Monday, September 9, 2013

Other books I gave a 2nd chance - The Drowned World - J.G. Ballard

Perhaps the best thing that me giving Dickens a 2nd chance has brought about is that I've given a couple of other authors a 2nd chance.

Next up - J. G. Ballard

This isn't really giving Ballard a 2nd chance. I've never tried to read him before but I had lumped him in with a group of writers that for some reason I am disdainful of even though they influenced other writers that I like. Also in this group are William S. Burroughs, Jack Kerouac, Kurt Vonnegut and Tom Robbins. Seeing this list makes me realize how unfair it was to lump Ballard in with these authors. Probably something to do with time period and somehow his name in and of itself fits in.

I've given Vonnegut a 2nd chance to no avail. Tom Robbins has more chances than he deserved. Eventually I'll get to Burroughs. 

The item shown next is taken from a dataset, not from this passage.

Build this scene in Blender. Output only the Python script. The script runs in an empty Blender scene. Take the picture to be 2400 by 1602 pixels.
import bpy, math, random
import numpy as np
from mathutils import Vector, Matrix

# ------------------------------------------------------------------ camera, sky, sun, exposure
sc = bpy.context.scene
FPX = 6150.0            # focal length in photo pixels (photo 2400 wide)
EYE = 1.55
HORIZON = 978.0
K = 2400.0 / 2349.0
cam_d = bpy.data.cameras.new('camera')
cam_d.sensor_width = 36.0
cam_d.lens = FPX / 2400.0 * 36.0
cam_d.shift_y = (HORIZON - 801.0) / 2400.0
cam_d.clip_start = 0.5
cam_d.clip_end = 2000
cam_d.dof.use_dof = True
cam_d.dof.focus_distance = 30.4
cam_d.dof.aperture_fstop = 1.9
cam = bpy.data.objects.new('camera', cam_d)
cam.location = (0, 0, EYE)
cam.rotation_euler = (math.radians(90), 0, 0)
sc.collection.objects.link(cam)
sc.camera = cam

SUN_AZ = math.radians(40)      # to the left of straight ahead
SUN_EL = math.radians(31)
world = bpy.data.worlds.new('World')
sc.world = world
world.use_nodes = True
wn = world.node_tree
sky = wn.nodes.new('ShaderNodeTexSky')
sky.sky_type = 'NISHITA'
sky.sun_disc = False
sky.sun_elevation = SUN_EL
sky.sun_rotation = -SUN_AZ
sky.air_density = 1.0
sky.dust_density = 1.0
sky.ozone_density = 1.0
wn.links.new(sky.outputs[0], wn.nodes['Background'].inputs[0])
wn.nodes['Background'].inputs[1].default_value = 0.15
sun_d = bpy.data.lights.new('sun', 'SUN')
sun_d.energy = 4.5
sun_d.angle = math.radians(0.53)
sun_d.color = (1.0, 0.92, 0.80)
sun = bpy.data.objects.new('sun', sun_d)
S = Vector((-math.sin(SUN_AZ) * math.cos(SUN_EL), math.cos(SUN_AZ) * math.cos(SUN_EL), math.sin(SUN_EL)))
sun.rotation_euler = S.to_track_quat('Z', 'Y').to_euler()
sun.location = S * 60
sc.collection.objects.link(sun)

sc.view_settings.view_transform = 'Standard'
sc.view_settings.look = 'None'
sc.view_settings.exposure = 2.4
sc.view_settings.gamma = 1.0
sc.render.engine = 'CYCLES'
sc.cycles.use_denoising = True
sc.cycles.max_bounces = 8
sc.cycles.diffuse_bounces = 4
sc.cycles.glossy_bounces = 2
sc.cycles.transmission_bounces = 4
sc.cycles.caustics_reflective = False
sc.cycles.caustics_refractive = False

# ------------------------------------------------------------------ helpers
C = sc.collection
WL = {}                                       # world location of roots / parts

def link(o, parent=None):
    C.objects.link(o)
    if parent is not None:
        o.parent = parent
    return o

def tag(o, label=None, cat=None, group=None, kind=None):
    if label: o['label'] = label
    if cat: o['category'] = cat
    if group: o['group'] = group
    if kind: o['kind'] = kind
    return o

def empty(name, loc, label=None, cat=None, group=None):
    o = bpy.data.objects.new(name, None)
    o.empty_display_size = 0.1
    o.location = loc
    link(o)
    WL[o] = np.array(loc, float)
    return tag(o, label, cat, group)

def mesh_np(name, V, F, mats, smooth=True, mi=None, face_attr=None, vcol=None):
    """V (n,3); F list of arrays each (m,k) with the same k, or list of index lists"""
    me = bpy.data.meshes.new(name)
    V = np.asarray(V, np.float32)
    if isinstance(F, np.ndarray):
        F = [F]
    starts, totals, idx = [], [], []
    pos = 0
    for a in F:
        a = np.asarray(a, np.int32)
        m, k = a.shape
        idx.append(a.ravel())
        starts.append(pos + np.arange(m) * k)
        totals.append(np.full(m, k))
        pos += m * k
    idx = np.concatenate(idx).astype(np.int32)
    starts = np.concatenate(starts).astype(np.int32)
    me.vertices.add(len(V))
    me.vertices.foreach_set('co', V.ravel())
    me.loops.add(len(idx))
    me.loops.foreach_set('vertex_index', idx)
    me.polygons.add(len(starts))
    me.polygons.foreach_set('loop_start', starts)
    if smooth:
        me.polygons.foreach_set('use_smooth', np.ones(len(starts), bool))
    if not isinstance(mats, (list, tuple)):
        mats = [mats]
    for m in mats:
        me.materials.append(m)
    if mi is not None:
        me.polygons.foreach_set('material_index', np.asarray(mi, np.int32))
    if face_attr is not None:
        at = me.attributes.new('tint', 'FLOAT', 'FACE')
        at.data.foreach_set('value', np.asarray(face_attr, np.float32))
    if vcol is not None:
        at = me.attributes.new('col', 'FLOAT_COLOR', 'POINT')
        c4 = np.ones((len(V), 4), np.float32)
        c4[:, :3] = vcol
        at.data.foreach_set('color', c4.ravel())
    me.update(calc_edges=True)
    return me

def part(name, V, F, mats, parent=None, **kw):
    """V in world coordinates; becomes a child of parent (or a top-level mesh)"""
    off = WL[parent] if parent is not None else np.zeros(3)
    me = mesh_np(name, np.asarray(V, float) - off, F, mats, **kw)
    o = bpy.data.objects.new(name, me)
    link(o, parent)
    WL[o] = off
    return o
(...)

As for Ballard, he has been a huge influence on my current favorite living author*, Will Self. It seemed worthwhile to attempt to overcome my unfounded bias and give him a chance. So I read The Drowned World.

 

It's a post apocalyptic science fiction novel set in a world that has been flooded in the aftermath of the polar ice caps melting. It explores how a team that is documenting the changes to the earth as well as scavengers are dealing with this change. The main characters seem to embrace the reversion to primordial humanity, while others try to return to impose civilized society and still others are just in it for what they can get as if that has value.

While I can summarize the action, it's difficult to summarize the atmosphere or feeling the book created. It's one of those books where I felt like I was still in it even when not reading. I could smell the book in my clothes. Which was actually a pleasant change from the smell of 2666 which had lingered for a month.

I found myself wanting to revert to the Triassic period with the main characters even while being terrified of that idea. I'm sure the very wet Vermont spring and summer influenced my reading of this book.

It is also one of those books I don't want to talk about too much for fear it will dissipate or change the experience I had reading it. I often feel that way after I've read a Will Self book as well.

I can't recommend it enough and I'm looking forward to reading more by J.G. Ballard. I probably just won't want to talk about it too much.

You can read Will Self's new intro to the book for the Folio Society edition here.

*Favorite Living Author metric used to figure out which living author(s) I will attempt to buy as soon as their books come out. Authors who write memoirs about their daddy issues tend to get disqualified from this list especially if said memoir comes out after a couple of mediocre books.